**DATA EXTRACT:**
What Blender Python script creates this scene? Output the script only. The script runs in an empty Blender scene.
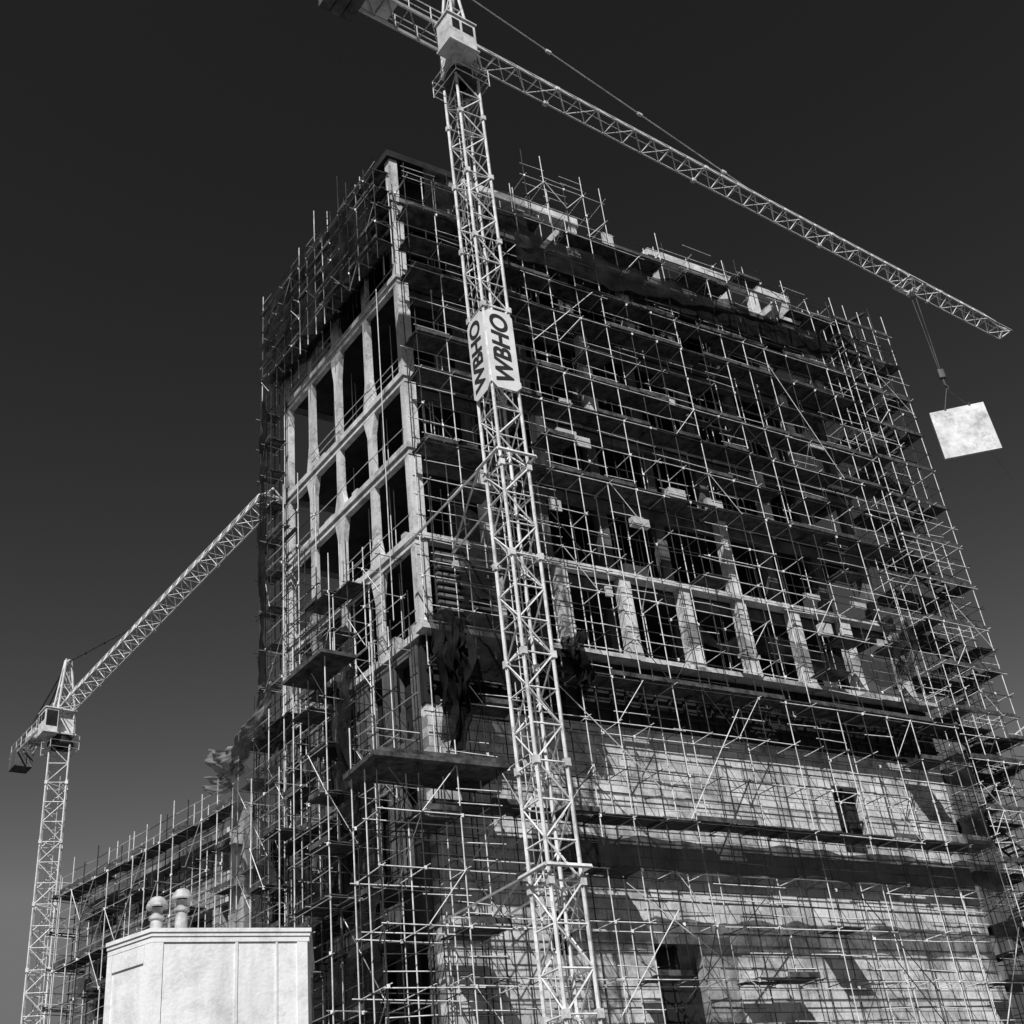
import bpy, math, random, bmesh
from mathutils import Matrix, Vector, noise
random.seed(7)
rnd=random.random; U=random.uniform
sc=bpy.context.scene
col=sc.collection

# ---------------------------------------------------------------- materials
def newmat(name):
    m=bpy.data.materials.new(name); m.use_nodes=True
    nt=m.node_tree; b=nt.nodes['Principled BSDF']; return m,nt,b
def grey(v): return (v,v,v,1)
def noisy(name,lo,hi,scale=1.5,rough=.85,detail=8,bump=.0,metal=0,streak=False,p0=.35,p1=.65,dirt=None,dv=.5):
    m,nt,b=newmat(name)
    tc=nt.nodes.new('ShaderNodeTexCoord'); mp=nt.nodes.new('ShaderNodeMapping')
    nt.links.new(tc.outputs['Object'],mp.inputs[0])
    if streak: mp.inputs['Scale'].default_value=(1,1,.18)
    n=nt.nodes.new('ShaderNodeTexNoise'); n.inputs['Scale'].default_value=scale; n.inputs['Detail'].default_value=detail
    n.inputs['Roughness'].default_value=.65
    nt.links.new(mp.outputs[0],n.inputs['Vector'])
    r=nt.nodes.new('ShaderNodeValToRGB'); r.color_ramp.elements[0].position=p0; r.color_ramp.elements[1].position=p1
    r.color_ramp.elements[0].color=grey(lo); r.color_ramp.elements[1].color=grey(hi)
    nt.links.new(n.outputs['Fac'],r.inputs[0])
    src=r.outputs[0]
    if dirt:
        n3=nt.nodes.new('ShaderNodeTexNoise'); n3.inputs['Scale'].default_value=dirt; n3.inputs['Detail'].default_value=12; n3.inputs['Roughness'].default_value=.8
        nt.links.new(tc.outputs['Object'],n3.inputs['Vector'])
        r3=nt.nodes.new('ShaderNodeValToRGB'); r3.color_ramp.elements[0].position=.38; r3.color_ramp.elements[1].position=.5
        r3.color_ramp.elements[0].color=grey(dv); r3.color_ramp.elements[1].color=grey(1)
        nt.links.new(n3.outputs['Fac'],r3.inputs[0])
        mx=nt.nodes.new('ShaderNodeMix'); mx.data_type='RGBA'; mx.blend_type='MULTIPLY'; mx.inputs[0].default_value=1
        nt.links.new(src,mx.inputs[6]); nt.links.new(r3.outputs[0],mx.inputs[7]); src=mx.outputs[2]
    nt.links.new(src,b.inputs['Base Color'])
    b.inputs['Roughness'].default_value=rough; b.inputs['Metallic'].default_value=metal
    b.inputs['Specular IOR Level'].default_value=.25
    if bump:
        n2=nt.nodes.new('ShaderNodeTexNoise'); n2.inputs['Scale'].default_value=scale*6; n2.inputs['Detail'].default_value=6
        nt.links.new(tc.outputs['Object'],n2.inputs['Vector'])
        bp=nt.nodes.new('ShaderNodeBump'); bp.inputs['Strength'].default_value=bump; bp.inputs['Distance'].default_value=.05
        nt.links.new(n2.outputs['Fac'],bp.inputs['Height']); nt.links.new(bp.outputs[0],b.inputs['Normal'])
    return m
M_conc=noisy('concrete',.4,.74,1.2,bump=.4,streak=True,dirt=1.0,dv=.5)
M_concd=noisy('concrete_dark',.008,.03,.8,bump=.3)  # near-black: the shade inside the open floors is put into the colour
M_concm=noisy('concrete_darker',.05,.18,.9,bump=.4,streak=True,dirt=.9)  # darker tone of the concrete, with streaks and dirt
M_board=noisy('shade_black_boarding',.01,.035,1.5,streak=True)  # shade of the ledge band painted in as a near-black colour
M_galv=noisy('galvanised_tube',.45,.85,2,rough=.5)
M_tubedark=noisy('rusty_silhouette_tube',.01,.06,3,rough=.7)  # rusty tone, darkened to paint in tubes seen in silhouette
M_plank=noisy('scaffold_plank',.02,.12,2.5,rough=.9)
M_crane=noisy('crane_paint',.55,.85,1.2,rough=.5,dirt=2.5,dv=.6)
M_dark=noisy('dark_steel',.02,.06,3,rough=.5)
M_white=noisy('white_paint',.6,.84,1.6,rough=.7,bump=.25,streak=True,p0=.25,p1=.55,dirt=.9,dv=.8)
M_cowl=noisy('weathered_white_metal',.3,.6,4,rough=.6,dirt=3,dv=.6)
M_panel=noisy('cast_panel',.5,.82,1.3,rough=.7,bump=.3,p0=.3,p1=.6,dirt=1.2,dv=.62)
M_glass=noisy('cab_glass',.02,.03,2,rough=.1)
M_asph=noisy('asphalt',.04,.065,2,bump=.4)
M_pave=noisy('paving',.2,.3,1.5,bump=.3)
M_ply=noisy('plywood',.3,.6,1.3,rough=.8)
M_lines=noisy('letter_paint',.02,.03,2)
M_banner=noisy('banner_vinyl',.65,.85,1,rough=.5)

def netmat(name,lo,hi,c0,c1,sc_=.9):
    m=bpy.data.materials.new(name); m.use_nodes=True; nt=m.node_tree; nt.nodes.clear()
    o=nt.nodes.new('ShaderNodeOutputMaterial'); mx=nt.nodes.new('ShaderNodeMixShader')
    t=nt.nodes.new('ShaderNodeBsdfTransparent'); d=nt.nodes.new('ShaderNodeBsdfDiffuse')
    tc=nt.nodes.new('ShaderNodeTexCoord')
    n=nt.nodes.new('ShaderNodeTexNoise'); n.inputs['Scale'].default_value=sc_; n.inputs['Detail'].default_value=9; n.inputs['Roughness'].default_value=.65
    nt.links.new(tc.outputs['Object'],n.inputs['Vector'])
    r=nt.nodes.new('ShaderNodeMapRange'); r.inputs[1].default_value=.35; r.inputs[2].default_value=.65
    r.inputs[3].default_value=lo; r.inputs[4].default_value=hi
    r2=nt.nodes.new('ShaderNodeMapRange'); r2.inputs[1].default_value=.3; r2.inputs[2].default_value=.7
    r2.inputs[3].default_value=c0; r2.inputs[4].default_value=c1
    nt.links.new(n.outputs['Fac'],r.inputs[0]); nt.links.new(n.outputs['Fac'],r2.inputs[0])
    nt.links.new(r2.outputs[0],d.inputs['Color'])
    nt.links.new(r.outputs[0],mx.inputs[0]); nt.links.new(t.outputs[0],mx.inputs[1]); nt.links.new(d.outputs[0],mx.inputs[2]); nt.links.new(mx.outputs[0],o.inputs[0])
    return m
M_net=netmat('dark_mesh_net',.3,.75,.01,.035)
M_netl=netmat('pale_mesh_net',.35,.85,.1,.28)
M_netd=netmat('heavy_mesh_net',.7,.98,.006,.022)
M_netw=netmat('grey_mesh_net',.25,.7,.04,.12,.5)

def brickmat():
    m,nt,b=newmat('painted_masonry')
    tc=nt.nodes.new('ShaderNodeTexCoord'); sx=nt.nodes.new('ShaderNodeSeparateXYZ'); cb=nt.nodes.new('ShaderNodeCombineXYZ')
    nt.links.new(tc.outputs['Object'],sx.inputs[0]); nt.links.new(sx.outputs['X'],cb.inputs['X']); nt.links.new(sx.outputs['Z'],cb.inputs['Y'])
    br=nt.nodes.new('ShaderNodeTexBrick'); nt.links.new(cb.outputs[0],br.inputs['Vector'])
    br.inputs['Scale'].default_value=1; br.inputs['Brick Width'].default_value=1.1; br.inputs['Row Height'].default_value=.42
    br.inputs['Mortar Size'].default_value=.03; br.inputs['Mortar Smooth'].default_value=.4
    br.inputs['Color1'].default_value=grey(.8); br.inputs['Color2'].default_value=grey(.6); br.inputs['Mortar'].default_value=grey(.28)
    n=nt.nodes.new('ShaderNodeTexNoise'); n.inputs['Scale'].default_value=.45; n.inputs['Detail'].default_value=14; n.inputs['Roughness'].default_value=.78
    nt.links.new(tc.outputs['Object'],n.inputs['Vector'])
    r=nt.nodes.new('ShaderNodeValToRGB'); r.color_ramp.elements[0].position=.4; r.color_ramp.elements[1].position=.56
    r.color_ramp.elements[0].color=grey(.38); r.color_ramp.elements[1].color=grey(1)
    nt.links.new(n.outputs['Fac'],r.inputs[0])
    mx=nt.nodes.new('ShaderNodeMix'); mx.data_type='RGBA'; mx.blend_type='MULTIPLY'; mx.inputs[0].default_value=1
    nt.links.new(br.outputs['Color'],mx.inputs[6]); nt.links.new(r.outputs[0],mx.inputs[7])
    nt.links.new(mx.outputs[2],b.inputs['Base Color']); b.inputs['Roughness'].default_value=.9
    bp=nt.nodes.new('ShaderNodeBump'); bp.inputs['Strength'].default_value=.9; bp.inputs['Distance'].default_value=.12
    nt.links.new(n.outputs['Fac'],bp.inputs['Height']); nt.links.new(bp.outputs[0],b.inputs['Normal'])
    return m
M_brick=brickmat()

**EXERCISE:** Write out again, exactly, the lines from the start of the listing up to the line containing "col=sc.collection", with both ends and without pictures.

**EXERCISE SOLUTION:**
What Blender Python script creates this scene? Output the script only. The script runs in an empty Blender scene.
import bpy, math, random, bmesh
from mathutils import Matrix, Vector, noise
random.seed(7)
rnd=random.random; U=random.uniform
sc=bpy.context.scene
col=sc.collection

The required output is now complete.